== TASK OBJECTIVE ==
Return the full material exactly.

──────────

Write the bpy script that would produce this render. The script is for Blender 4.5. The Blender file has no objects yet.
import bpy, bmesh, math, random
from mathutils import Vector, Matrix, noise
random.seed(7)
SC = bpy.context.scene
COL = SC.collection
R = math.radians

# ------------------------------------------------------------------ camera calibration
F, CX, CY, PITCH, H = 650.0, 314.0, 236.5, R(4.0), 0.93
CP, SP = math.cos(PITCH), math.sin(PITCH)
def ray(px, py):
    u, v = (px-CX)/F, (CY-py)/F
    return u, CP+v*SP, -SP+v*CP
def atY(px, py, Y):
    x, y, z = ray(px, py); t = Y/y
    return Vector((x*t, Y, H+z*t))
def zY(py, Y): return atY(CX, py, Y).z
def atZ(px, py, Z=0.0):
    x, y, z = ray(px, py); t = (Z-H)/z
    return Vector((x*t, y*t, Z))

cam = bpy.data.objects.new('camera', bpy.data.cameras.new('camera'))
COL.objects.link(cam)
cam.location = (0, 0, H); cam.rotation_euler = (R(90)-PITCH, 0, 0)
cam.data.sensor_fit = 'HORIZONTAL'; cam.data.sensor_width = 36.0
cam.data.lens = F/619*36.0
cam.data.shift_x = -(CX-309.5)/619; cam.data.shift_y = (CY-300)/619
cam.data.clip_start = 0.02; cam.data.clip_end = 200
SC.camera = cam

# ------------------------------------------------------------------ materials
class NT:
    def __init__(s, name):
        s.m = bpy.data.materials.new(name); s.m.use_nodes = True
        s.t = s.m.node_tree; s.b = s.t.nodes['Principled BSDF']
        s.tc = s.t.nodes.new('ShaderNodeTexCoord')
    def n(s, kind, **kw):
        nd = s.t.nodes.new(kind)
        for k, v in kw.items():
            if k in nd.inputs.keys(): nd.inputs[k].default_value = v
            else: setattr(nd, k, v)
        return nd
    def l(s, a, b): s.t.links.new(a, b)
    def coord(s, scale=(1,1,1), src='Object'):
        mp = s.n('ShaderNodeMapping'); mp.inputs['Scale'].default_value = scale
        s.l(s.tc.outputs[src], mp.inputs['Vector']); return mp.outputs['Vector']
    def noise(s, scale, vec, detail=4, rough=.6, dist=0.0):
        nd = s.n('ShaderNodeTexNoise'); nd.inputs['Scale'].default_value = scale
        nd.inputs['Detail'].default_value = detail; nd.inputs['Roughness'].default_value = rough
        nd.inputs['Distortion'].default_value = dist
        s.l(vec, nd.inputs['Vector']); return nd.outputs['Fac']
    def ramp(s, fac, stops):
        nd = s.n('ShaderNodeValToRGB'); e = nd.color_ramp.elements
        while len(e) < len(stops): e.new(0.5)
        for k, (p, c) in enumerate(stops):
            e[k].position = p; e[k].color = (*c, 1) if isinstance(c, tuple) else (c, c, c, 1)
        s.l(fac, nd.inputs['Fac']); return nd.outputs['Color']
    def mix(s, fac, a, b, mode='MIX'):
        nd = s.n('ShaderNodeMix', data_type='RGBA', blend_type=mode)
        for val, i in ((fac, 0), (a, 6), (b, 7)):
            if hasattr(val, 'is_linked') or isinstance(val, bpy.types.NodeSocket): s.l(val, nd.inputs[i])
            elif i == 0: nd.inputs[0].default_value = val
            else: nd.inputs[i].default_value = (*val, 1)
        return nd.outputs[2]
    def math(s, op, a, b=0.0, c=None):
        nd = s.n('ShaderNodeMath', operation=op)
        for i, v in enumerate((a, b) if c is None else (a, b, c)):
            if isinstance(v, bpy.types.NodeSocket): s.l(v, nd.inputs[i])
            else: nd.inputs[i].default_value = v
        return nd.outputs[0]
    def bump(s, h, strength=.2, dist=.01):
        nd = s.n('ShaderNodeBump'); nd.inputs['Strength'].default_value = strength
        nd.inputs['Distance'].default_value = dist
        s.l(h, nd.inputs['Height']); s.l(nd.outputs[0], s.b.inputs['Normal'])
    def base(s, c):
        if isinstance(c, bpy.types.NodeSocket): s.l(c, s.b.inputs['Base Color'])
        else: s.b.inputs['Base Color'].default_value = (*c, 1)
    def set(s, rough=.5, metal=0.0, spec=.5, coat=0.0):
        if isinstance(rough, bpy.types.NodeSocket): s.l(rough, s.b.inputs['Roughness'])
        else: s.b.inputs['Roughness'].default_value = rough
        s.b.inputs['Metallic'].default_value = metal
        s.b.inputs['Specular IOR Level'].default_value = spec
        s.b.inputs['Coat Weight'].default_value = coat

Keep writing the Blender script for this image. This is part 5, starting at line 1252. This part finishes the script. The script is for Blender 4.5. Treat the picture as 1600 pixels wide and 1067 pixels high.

──────────

== FULL SOLUTION ==
Write the bpy script that would produce this render. The script is for Blender 4.5. The Blender file has no objects yet.
import bpy, bmesh, math, random
from mathutils import Vector, Matrix, noise
random.seed(7)
SC = bpy.context.scene
COL = SC.collection
R = math.radians

# ------------------------------------------------------------------ camera calibration
F, CX, CY, PITCH, H = 650.0, 314.0, 236.5, R(4.0), 0.93
CP, SP = math.cos(PITCH), math.sin(PITCH)
def ray(px, py):
    u, v = (px-CX)/F, (CY-py)/F
    return u, CP+v*SP, -SP+v*CP
def atY(px, py, Y):
    x, y, z = ray(px, py); t = Y/y
    return Vector((x*t, Y, H+z*t))
def zY(py, Y): return atY(CX, py, Y).z
def atZ(px, py, Z=0.0):
    x, y, z = ray(px, py); t = (Z-H)/z
    return Vector((x*t, y*t, Z))

cam = bpy.data.objects.new('camera', bpy.data.cameras.new('camera'))
COL.objects.link(cam)
cam.location = (0, 0, H); cam.rotation_euler = (R(90)-PITCH, 0, 0)
cam.data.sensor_fit = 'HORIZONTAL'; cam.data.sensor_width = 36.0
cam.data.lens = F/619*36.0
cam.data.shift_x = -(CX-309.5)/619; cam.data.shift_y = (CY-300)/619
cam.data.clip_start = 0.02; cam.data.clip_end = 200
SC.camera = cam

# ------------------------------------------------------------------ materials
class NT:
    def __init__(s, name):
        s.m = bpy.data.materials.new(name); s.m.use_nodes = True
        s.t = s.m.node_tree; s.b = s.t.nodes['Principled BSDF']
        s.tc = s.t.nodes.new('ShaderNodeTexCoord')
    def n(s, kind, **kw):
        nd = s.t.nodes.new(kind)
        for k, v in kw.items():
            if k in nd.inputs.keys(): nd.inputs[k].default_value = v
            else: setattr(nd, k, v)
        return nd
    def l(s, a, b): s.t.links.new(a, b)
    def coord(s, scale=(1,1,1), src='Object'):
        mp = s.n('ShaderNodeMapping'); mp.inputs['Scale'].default_value = scale
        s.l(s.tc.outputs[src], mp.inputs['Vector']); return mp.outputs['Vector']
    def noise(s, scale, vec, detail=4, rough=.6, dist=0.0):
        nd = s.n('ShaderNodeTexNoise'); nd.inputs['Scale'].default_value = scale
        nd.inputs['Detail'].default_value = detail; nd.inputs['Roughness'].default_value = rough
        nd.inputs['Distortion'].default_value = dist
        s.l(vec, nd.inputs['Vector']); return nd.outputs['Fac']
    def ramp(s, fac, stops):
        nd = s.n('ShaderNodeValToRGB'); e = nd.color_ramp.elements
        while len(e) < len(stops): e.new(0.5)
        for k, (p, c) in enumerate(stops):
            e[k].position = p; e[k].color = (*c, 1) if isinstance(c, tuple) else (c, c, c, 1)
        s.l(fac, nd.inputs['Fac']); return nd.outputs['Color']
    def mix(s, fac, a, b, mode='MIX'):
        nd = s.n('ShaderNodeMix', data_type='RGBA', blend_type=mode)
        for val, i in ((fac, 0), (a, 6), (b, 7)):
            if hasattr(val, 'is_linked') or isinstance(val, bpy.types.NodeSocket): s.l(val, nd.inputs[i])
            elif i == 0: nd.inputs[0].default_value = val
            else: nd.inputs[i].default_value = (*val, 1)
        return nd.outputs[2]
    def math(s, op, a, b=0.0, c=None):
        nd = s.n('ShaderNodeMath', operation=op)
        for i, v in enumerate((a, b) if c is None else (a, b, c)):
            if isinstance(v, bpy.types.NodeSocket): s.l(v, nd.inputs[i])
            else: nd.inputs[i].default_value = v
        return nd.outputs[0]
    def bump(s, h, strength=.2, dist=.01):
        nd = s.n('ShaderNodeBump'); nd.inputs['Strength'].default_value = strength
        nd.inputs['Distance'].default_value = dist
        s.l(h, nd.inputs['Height']); s.l(nd.outputs[0], s.b.inputs['Normal'])
    def base(s, c):
        if isinstance(c, bpy.types.NodeSocket): s.l(c, s.b.inputs['Base Color'])
        else: s.b.inputs['Base Color'].default_value = (*c, 1)
    def set(s, rough=.5, metal=0.0, spec=.5, coat=0.0):
        if isinstance(rough, bpy.types.NodeSocket): s.l(rough, s.b.inputs['Roughness'])
        else: s.b.inputs['Roughness'].default_value = rough
        s.b.inputs['Metallic'].default_value = metal
        s.b.inputs['Specular IOR Level'].default_value = spec
        s.b.inputs['Coat Weight'].default_value = coat

Keep writing the Blender script for this image. This is part 5, starting at line 1252. This part finishes the script. The script is for Blender 4.5. Treat the picture as 1600 pixels wide and 1067 pixels high.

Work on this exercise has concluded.